Gravity on the International Space Station - General Relativity perspective

Not only the position in the gravitational field is important, but also the velocity. Consider the Schwarzschild metric $$ \text{d}\tau^2 = \left(1 - \frac{2GM}{rc^2}\right)\text{d}t^2 - \frac{1}{c^2}\left(1 - \frac{2GM}{rc^2}\right)^{-1}\left(\text{d}x^2 + \text{d}y^2 +\text{d}z^2\right), $$ where $\text{d}\tau$ is the time measured by a moving clock at radius $r$, and $\text{d}t$ is the coordinate time measured by a hypothetical stationary clock infinitely far from the gravitational field. We get $$ \frac{\text{d}\tau}{\text{d}t} = \sqrt{ \left(1 - \frac{2GM}{rc^2}\right) - \left(1 - \frac{2GM}{rc^2}\right)^{-1}\frac{v^2}{c^2}}, $$ with $$v = \sqrt{\frac{\text{d}x^2}{\text{d}t^2} + \frac{\text{d}y^2}{\text{d}t^2} + \frac{\text{d}z^2}{\text{d}t^2}}$$ the orbital speed of the clock in the gravitational field (assuming a circular orbit, so that $r$ remains constant).

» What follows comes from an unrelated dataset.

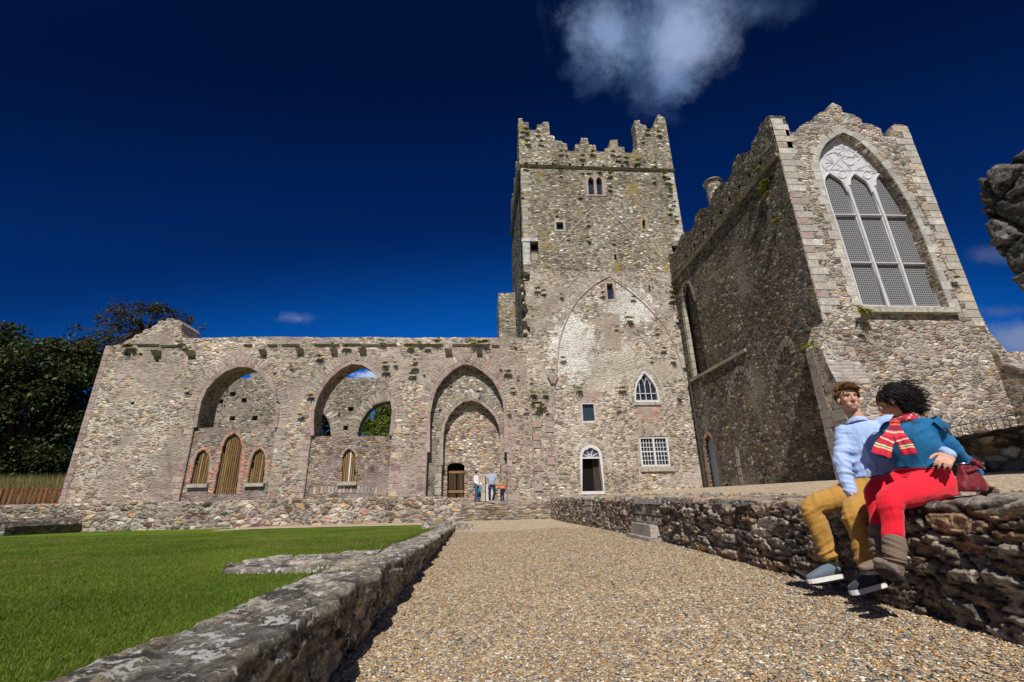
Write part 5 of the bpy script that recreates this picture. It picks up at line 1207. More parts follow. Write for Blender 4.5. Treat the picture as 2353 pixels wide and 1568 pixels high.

For Earth, $GM=398600\;\text{km}^3/\text{s}^2$ (see wiki).

Let us first calculate the time dilation experienced by someone standing on the equator. We have $r_\text{eq}=6371\,\text{km}$ and an orbital speed (due to the Earth's rotation) of $v_\text{eq}=0.465\,\text{km/s}$. Plugging in the numbers, we find $$ \frac{\text{d}\tau_\text{eq}}{\text{d}t} = \sqrt{ \left(1 - \frac{2GM}{r_\text{eq}\,c^2}\right) - \left(1 - \frac{2GM}{r_\text{eq}\,c^2}\right)^{-1}\frac{v_\text{eq}^2}{c^2}} = 0.99999999930267, $$ so 1 second outside Earth's gravity corresponds with 0.99999999930267 seconds on the equator.

The ISS orbits the Earth at an altitude of $410\,\text{km}$, so that $r_\text{ISS}=6781\,\text{km}$, and it orbits the Earth with a speed of $v_\text{ISS}=7.7\,\text{km/s}$, and we get $$ \frac{\text{d}\tau_\text{ISS}}{\text{d}t} = \sqrt{ \left(1 - \frac{2GM}{r_\text{ISS}\,c^2}\right) - \left(1 - \frac{2GM}{r_\text{ISS}\,c^2}\right)^{-1}\frac{v_\text{ISS}^2}{c^2}} = 0.999999999016118. $$ The relative time dilation between someone on the equator and someone in the ISS is thus $$ \frac{\text{d}\tau_\text{eq}}{\text{d}\tau_\text{ISS}} = \frac{0.99999999930267}{0.999999999016118} = 1.00000000028655, $$ so 1 second in the ISS corresponds with 1.00000000028655 seconds on Earth. In other words, ISS astronauts age slightly less than people on Earth.